// Notes on Typography
Good type is invisible. A few things I've learned about choosing and setting type on the web.
Typography is one of those subjects where the more you learn, the more you notice how bad most type decisions are — including your own past ones. At some point the noticing becomes useful rather than just annoying. Here are a few things that have stuck with me.
The most common mistake is choosing a typeface before thinking about what the text needs to do. A typeface is not decoration; it’s the voice the words are spoken in. Long-form reading needs different qualities than UI labels, which need different qualities than display headings. Picking something you like the look of and applying it everywhere is how you end up with beautiful headings and unreadable body copy.
Line length matters more than most developers give it credit for. The traditional measure — 45 to 75 characters per line — exists because that’s the range where the eye can comfortably travel across and return without losing its place. Text that runs edge to edge on a wide monitor is genuinely harder to read, not just aesthetically uncomfortable. The fix is usually just setting a max-width on the content container.
On the web, system fonts have gotten good enough that reaching for a custom typeface often isn’t worth it. The performance cost is real, the FOUT is annoying, and system-ui or Georgia or even a well-set monospace can carry a site further than you’d expect. I’ve stopped loading custom fonts unless they’re doing something the system stack genuinely can’t.

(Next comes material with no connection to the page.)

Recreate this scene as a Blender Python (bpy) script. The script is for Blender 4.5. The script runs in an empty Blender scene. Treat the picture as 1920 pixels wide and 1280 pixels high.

Line height is underrated. Body text usually wants somewhere between 1.5 and 1.75 — tighter than that feels cramped, looser starts to feel like someone double-spaced a document to hit a page count. Headings want tighter leading because they’re not being read in a flow; they’re being scanned. Setting heading line-height to 1 or 1.1 and adjusting from there is a good starting point.
4 Comments
The line length point is something I fight about with clients constantly. Make it bigger usually means make it unreadable.
Switched to system fonts on my last two projects and nobody noticed. Saved a meaningful chunk of load time.
Would love a follow-up on pairing typefaces. That's where I still feel uncertain.
The heading line-height tip is something I'm going to apply today. My headings have always felt slightly off and I couldn't figure out why.